Who Should Listen / Who Should Skip
Listen if: you want to equip children ages 9 to 12 with evidential reasons for Christian belief rather than primarily emotional encouragement; you are comfortable with an apologetics-forward devotional framework; you plan to engage with the reflection questions rather than treating the audio as passive content.
Skip if: you want a warm, encouraging daily devotional focused on relationship with Jesus rather than historical argument; your child is under 9 and may struggle with the conceptual complexity; or you are looking for a primarily narrative Bible storytelling format.
Frequently Asked Questions
Is this a simplified version of The Case for Christ for Young Readers, or is it a separate work?
It is a separate work adapted in daily devotional format from Strobel’s apologetics framework. The Case for Christ for Young Readers is a narrative adaptation telling the investigation story; this 365-day devotional breaks the evidential arguments into daily entries with reflection questions. The publisher recommends reading them alongside each other for a fuller investigation.
Does the audiobook include the reflection questions after each entry, or are those print-only?
Mark Smeby reads the reflection questions as part of each entry. They function as discussion prompts in the audio just as they do in print, though obviously a child listening alone cannot write responses. Families who use the audio will find the questions work best when someone is present to discuss them.

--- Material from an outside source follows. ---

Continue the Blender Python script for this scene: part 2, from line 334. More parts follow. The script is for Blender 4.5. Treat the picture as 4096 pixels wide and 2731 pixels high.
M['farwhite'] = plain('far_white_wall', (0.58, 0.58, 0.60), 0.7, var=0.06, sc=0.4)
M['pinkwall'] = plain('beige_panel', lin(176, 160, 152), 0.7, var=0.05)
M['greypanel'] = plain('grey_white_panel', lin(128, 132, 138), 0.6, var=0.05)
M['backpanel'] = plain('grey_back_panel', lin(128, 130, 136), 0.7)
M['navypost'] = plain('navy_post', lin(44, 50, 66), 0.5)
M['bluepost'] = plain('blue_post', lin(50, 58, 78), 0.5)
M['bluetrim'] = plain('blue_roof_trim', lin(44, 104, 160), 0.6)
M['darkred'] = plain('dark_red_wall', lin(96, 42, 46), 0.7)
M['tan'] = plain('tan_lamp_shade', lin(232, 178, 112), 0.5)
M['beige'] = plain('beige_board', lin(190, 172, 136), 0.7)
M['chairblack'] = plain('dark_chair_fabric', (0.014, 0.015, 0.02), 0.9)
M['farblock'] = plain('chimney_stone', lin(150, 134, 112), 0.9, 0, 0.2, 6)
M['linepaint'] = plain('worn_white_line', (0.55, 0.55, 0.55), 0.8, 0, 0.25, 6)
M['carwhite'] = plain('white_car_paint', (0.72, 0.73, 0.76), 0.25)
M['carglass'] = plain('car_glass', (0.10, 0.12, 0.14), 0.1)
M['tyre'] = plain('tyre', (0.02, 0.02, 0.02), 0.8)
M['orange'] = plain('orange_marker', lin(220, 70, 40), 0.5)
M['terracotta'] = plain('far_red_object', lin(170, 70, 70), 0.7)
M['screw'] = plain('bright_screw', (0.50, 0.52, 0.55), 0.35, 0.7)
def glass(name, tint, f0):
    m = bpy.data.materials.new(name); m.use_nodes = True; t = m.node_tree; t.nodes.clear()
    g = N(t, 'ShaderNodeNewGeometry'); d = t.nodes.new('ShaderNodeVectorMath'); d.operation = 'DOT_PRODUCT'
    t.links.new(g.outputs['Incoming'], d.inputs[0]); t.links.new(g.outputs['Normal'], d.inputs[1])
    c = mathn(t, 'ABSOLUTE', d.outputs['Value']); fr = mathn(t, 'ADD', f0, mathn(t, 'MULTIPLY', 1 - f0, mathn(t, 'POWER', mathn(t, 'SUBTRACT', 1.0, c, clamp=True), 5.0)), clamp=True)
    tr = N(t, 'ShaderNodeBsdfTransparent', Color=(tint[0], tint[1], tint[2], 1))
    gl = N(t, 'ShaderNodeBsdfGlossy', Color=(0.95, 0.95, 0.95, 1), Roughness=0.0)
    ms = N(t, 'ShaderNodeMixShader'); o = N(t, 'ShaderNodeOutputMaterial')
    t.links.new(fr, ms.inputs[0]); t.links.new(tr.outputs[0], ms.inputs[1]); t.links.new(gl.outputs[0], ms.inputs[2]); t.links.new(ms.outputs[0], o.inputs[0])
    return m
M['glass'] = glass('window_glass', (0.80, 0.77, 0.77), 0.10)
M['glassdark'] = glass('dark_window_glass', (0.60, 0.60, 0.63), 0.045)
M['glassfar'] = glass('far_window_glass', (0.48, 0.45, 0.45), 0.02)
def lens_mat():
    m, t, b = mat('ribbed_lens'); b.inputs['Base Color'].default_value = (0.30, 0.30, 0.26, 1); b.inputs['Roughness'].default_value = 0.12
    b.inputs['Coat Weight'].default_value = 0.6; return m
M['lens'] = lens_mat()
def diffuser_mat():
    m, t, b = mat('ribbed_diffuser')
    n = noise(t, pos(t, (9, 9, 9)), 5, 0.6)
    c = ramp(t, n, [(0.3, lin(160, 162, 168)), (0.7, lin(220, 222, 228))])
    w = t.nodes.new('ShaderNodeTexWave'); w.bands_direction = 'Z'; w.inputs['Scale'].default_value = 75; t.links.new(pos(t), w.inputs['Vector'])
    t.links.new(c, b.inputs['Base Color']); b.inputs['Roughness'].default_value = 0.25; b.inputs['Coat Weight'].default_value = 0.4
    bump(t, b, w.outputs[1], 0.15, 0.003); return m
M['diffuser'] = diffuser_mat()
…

What specific topics does the apologetics content cover across the 365 entries?
The entries cover why Christians believe Jesus existed historically, why the Gospels are considered reliable, what the evidence for the Resurrection is, how to talk to others about faith, and core elements of Christian theology presented through an evidential framework. The tone is investigative rather than systematic, it builds a case rather than presenting a catechism.
Is this appropriate for children who have questions or doubts about faith, or is it designed for children who are already believers?
Strobel designed the original Case for Christ for skeptics, and the children’s adaptation retains some of that questioning spirit. Children with genuine doubts or questions about Christianity will find this more useful than most devotionals, which assume belief rather than addressing uncertainty. It is designed to be honest about the questions and then show why believers find the evidence compelling.